From 2006 to 2008, four dominant wireless carriers twice raised the price for text messages by the same amount within months of one another, Sen. Herb Kohl, D-Wis., said during a Senate Judiciary subcommittee hearing.
"These lockstep price increases occurred despite the fact that the cost to the phone companies to carry text messages is minimal – estimated to be less than a penny per message – and has not increased," Kohl said.
Kohl said the price of a single text message increased 100 percent, from 10 cents to 20 cents, from 2006 to 2008. He said that true competition among the four major companies – Dallas-based AT&T Inc., Verizon Communications Inc., Sprint Nextel Corp. and T-Mobile USA Inc. – should have put downward pressure on prices over that period.

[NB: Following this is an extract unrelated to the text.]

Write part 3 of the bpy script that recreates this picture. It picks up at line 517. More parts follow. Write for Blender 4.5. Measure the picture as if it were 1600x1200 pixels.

Executives from wireless companies said the price of a single text message isn't a good indicator of competition because avid texters purchase plans with hundreds of messages per month, and revenue from "pay-per-use" text messages are a small factor on their balance sheets.
They said companies compete on other offerings – such as devices and plans.
"Against this backdrop of white-hot competition, we can put to rest an underlying implication of the subcommittee's inquiry into this matter – that the national wireless providers may have conspired to fix prices for text messaging," said Wayne Watts, senior executive vice president and general counsel of AT&T.
Service has also improved while the overall prices of cellphones have continuously fallen, "which are the markings of a competitive – not collusional – market," said Randal Milch, executive vice president and general counsel of Verizon.
Kohl said the wireless landscape prevents start-up companies from gaining a foothold, concentrating the power of a few companies. He urged the Federal Communications Commission to remove barriers to competition that keep smaller wireless companies out of the marketplace.
Joel Kelsey, a policy analyst for Consumers Union, a nonprofit advocacy group, said the problem isn't limited to text messaging; he said the companies also have a stranglehold on the industry because of exclusive contracts with vendors.
But Watts – representing the company that has exclusive rights over Apple's wildly popular iPhone – said the current system promotes innovation and competition and helps keep prices down as wireless providers are often forced to subsidize the cost of the devices they sell.
"Every phone manufacturer is spending enormous amounts of money to create the 'iPhone killer,' " Watts said.